The Pakatan Rakyat parliamentarians added the plan mooted by Minister in the Prime Minister’s Department Datuk Seri Jamil Khir Baharom could bring no positives as it encourages gun culture in Malaysia.
“It’s a terrible idea. What would the rationale be for arming them? If you conduct moral raids, why do you need firearms? You are not going to catch gangsters or robbers. That’s the police’s job,” DAP’s Bukit Bendera MP Zairil Khir Johari said when contacted.
“These are not trained professionals. The police are trained to use firearms for law enforcement, but these people are not law enforcement officers,” he added, referring to religious officers.
Yesterday, Jamil was reported to have proposed arming religious department enforcement officers, after the fatal shooting of Pahang Islamic Religious Department chief Ahmad Rafli Abdul Malek on Sunday.
“We want the safety aspect to be upgraded. The enforcement officers can be given firearms during operations or we can have more patrols on their homes,” the minister in charge of Islamic affairs was quoted as saying by national news agency Bernama.
Police on Monday urged members of the “Tuhan Harun” religious sect to surrender over Ahmad Rafli’s shooting, which has been linked to the state’s ban on the Shiah denomination.
Zairil, however, argued that the government and the authorities cannot use one case as the basis for pushing such a drastic move as arming religious officers.
He said the motive for the murder has not even been established, and criticised the plan as a primitive response from the powers-that-be.
“This is more reflective of a very crude mentality, that the solution to everything is either violence or banning.
“Especially in religion, the solution is education, not anything else. There needs to be more community engagement and involvement, not damning, and certainly not arming people.
“This is the problem with the mentality, especially among our leaders in government... we are going about trying to fix things in a very ignorant way,” he said.
PKR’s Pandan MP Rafizi Ramli agreed that putting guns in the hands of religious officers would be a band-aid on the core problem of deteriorating national security, pointing to what he said was the police’s ineffectiveness in dealing with the rising trend of serious crimes.
He said that while the Pahang shooting was a tragedy, it only reflected the issue of crime spiralling out of control in the country.
“What happens to gun control? Where does it stop? We’ve had a senior Customs officer gunned down and they will ask for guns, and maybe an IRB (Inland Revenue Board) officer is gunned down by an errant tax payer. Will we give them guns too?” he said when contacted.
Rafizi said the government must deal with the root cause of the security problem by beefing up the police’s capabilities in fighting crime, instead of giving religious officers guns on a whim.
“What happened is not that much different from what happened to the AmBank employee, or what happened to the AmBank founder,” he said, referring to bank officer Norazita Abu Talib, 37, and Ambank founder Hussain Ahmad Najadi, 75, who were shot and killed in two separate incidents.
“The root cause is what really happened to the effectiveness of the police force.
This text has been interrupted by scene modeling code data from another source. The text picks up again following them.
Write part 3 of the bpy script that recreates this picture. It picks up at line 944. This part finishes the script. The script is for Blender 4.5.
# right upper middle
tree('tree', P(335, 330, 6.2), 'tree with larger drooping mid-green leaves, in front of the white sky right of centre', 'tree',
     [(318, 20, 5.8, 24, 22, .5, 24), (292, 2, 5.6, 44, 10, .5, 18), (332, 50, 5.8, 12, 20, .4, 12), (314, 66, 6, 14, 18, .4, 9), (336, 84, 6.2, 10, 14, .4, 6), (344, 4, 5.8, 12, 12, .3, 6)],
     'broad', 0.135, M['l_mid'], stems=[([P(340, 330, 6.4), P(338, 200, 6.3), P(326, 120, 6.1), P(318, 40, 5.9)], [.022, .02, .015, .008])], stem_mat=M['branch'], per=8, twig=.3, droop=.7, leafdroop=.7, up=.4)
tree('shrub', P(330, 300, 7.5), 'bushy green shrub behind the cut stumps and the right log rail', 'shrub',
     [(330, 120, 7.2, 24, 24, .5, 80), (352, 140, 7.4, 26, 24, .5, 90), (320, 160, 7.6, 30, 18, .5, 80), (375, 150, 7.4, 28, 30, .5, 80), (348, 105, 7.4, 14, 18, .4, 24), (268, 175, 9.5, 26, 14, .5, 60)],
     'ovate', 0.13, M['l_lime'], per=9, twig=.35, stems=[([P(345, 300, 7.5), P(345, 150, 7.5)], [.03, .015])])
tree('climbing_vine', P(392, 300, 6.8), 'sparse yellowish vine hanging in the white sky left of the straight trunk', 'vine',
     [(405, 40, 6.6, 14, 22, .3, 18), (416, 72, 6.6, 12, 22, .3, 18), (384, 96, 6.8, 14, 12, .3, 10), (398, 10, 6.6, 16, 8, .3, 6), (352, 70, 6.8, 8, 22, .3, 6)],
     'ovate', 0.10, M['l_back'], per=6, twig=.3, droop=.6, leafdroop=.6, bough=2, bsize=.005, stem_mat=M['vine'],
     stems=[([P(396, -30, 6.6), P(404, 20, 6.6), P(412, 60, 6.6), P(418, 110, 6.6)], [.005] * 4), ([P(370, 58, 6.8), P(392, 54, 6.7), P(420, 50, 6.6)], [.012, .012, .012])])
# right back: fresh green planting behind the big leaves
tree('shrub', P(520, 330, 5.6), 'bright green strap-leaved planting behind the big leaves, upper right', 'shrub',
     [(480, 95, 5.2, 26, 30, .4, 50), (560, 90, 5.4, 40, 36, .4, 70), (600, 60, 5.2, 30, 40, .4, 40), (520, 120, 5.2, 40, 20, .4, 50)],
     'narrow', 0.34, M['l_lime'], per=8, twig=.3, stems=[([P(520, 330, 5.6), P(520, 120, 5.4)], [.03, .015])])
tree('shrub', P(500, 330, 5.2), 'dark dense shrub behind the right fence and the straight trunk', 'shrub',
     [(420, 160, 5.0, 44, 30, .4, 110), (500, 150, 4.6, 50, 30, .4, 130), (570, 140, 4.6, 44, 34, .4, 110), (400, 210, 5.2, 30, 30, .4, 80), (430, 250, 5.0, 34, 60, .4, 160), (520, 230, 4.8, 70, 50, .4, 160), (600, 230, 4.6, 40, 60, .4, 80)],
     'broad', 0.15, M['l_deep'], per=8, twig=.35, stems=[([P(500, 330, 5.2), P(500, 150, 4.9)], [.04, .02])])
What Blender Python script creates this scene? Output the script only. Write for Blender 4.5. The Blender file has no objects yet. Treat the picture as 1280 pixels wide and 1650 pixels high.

Despite claims by the home minister that the crime rate has gone down, public security is not there.
“This is quite a new phenomenon in Malaysia, where people can just walk up to your house or face and shoot as if it’s from a Hollywood movie... I don’t think people feel safe now,” he said.
Shootings and gun murders exploded into the nation’s consciousness in August when Arab-Malaysian Development Bank founder Hussain Ahmad Najadi was assassinated in broad daylight by a gunman in Kuala Lumpur, just days after the chairman of crime watchdog MyWatch, R. Sri Sanjeevan, survived an attempted hit in Negri Sembilan on July 27.
Since then, Malaysians have grappled with growing violence that at one point saw daily shootings, both fatal and otherwise.